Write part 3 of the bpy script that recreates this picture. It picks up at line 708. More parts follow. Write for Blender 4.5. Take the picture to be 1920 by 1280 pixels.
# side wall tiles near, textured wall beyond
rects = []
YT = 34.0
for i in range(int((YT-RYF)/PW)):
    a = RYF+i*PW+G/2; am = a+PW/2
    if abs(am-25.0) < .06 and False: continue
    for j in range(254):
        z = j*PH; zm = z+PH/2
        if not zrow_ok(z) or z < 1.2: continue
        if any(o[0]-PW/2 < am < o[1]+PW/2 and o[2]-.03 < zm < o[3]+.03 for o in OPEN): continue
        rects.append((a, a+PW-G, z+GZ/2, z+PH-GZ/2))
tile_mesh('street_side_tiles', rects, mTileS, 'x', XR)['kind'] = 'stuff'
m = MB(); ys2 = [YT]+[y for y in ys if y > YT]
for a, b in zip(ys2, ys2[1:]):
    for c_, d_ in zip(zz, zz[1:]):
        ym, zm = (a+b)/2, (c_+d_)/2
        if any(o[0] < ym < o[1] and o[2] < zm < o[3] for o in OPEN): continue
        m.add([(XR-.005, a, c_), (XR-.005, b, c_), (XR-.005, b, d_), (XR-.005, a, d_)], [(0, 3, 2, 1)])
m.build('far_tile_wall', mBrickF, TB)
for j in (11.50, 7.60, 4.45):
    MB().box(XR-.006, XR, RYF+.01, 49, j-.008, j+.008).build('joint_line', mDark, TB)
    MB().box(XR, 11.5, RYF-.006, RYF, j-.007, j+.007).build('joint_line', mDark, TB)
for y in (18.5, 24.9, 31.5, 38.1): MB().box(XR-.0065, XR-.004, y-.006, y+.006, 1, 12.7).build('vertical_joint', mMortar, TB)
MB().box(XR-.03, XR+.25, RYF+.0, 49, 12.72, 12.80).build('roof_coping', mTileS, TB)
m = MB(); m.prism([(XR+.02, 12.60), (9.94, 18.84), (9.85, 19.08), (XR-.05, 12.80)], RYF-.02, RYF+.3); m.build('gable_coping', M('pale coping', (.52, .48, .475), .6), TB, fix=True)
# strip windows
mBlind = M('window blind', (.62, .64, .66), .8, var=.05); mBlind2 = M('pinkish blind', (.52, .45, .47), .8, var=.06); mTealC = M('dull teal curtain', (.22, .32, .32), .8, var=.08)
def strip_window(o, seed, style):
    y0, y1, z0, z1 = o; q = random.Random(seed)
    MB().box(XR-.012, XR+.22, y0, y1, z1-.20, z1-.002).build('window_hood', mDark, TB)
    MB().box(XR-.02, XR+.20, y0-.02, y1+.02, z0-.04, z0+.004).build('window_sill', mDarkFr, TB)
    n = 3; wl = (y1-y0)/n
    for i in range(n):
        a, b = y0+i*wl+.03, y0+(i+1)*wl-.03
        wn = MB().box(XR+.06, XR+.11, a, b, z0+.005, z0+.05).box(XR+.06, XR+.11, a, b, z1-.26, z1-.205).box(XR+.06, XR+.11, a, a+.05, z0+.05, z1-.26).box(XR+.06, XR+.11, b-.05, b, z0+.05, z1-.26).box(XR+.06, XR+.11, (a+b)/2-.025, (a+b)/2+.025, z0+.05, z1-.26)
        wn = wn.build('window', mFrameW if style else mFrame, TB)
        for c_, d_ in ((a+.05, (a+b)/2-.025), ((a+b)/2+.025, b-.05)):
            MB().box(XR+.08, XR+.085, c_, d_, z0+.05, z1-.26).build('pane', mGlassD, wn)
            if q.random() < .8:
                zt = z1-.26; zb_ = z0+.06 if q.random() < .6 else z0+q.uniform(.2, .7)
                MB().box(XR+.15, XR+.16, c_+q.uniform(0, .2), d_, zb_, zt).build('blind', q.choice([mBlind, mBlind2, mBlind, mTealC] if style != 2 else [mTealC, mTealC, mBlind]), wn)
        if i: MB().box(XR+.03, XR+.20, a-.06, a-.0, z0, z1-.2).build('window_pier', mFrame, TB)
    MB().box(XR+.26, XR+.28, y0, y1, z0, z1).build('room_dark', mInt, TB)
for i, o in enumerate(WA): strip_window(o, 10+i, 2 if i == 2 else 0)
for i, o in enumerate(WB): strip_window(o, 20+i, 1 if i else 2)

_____

▶ [EXERCISE GOAL]:
Each line of the material should be duplicated exactly, please.

▶ [ANSWER IN FULL]:
Write part 3 of the bpy script that recreates this picture. It picks up at line 708. More parts follow. Write for Blender 4.5. Take the picture to be 1920 by 1280 pixels.
# side wall tiles near, textured wall beyond
rects = []
YT = 34.0
for i in range(int((YT-RYF)/PW)):
    a = RYF+i*PW+G/2; am = a+PW/2
    if abs(am-25.0) < .06 and False: continue
    for j in range(254):
        z = j*PH; zm = z+PH/2
        if not zrow_ok(z) or z < 1.2: continue
        if any(o[0]-PW/2 < am < o[1]+PW/2 and o[2]-.03 < zm < o[3]+.03 for o in OPEN): continue
        rects.append((a, a+PW-G, z+GZ/2, z+PH-GZ/2))
tile_mesh('street_side_tiles', rects, mTileS, 'x', XR)['kind'] = 'stuff'
m = MB(); ys2 = [YT]+[y for y in ys if y > YT]
for a, b in zip(ys2, ys2[1:]):
    for c_, d_ in zip(zz, zz[1:]):
        ym, zm = (a+b)/2, (c_+d_)/2
        if any(o[0] < ym < o[1] and o[2] < zm < o[3] for o in OPEN): continue
        m.add([(XR-.005, a, c_), (XR-.005, b, c_), (XR-.005, b, d_), (XR-.005, a, d_)], [(0, 3, 2, 1)])
m.build('far_tile_wall', mBrickF, TB)
for j in (11.50, 7.60, 4.45):
    MB().box(XR-.006, XR, RYF+.01, 49, j-.008, j+.008).build('joint_line', mDark, TB)
    MB().box(XR, 11.5, RYF-.006, RYF, j-.007, j+.007).build('joint_line', mDark, TB)
for y in (18.5, 24.9, 31.5, 38.1): MB().box(XR-.0065, XR-.004, y-.006, y+.006, 1, 12.7).build('vertical_joint', mMortar, TB)
MB().box(XR-.03, XR+.25, RYF+.0, 49, 12.72, 12.80).build('roof_coping', mTileS, TB)
m = MB(); m.prism([(XR+.02, 12.60), (9.94, 18.84), (9.85, 19.08), (XR-.05, 12.80)], RYF-.02, RYF+.3); m.build('gable_coping', M('pale coping', (.52, .48, .475), .6), TB, fix=True)
# strip windows
mBlind = M('window blind', (.62, .64, .66), .8, var=.05); mBlind2 = M('pinkish blind', (.52, .45, .47), .8, var=.06); mTealC = M('dull teal curtain', (.22, .32, .32), .8, var=.08)
def strip_window(o, seed, style):
    y0, y1, z0, z1 = o; q = random.Random(seed)
    MB().box(XR-.012, XR+.22, y0, y1, z1-.20, z1-.002).build('window_hood', mDark, TB)
    MB().box(XR-.02, XR+.20, y0-.02, y1+.02, z0-.04, z0+.004).build('window_sill', mDarkFr, TB)
    n = 3; wl = (y1-y0)/n
    for i in range(n):
        a, b = y0+i*wl+.03, y0+(i+1)*wl-.03
        wn = MB().box(XR+.06, XR+.11, a, b, z0+.005, z0+.05).box(XR+.06, XR+.11, a, b, z1-.26, z1-.205).box(XR+.06, XR+.11, a, a+.05, z0+.05, z1-.26).box(XR+.06, XR+.11, b-.05, b, z0+.05, z1-.26).box(XR+.06, XR+.11, (a+b)/2-.025, (a+b)/2+.025, z0+.05, z1-.26)
        wn = wn.build('window', mFrameW if style else mFrame, TB)
        for c_, d_ in ((a+.05, (a+b)/2-.025), ((a+b)/2+.025, b-.05)):
            MB().box(XR+.08, XR+.085, c_, d_, z0+.05, z1-.26).build('pane', mGlassD, wn)
            if q.random() < .8:
                zt = z1-.26; zb_ = z0+.06 if q.random() < .6 else z0+q.uniform(.2, .7)
                MB().box(XR+.15, XR+.16, c_+q.uniform(0, .2), d_, zb_, zt).build('blind', q.choice([mBlind, mBlind2, mBlind, mTealC] if style != 2 else [mTealC, mTealC, mBlind]), wn)
        if i: MB().box(XR+.03, XR+.20, a-.06, a-.0, z0, z1-.2).build('window_pier', mFrame, TB)
    MB().box(XR+.26, XR+.28, y0, y1, z0, z1).build('room_dark', mInt, TB)
for i, o in enumerate(WA): strip_window(o, 10+i, 2 if i == 2 else 0)
for i, o in enumerate(WB): strip_window(o, 20+i, 1 if i else 2)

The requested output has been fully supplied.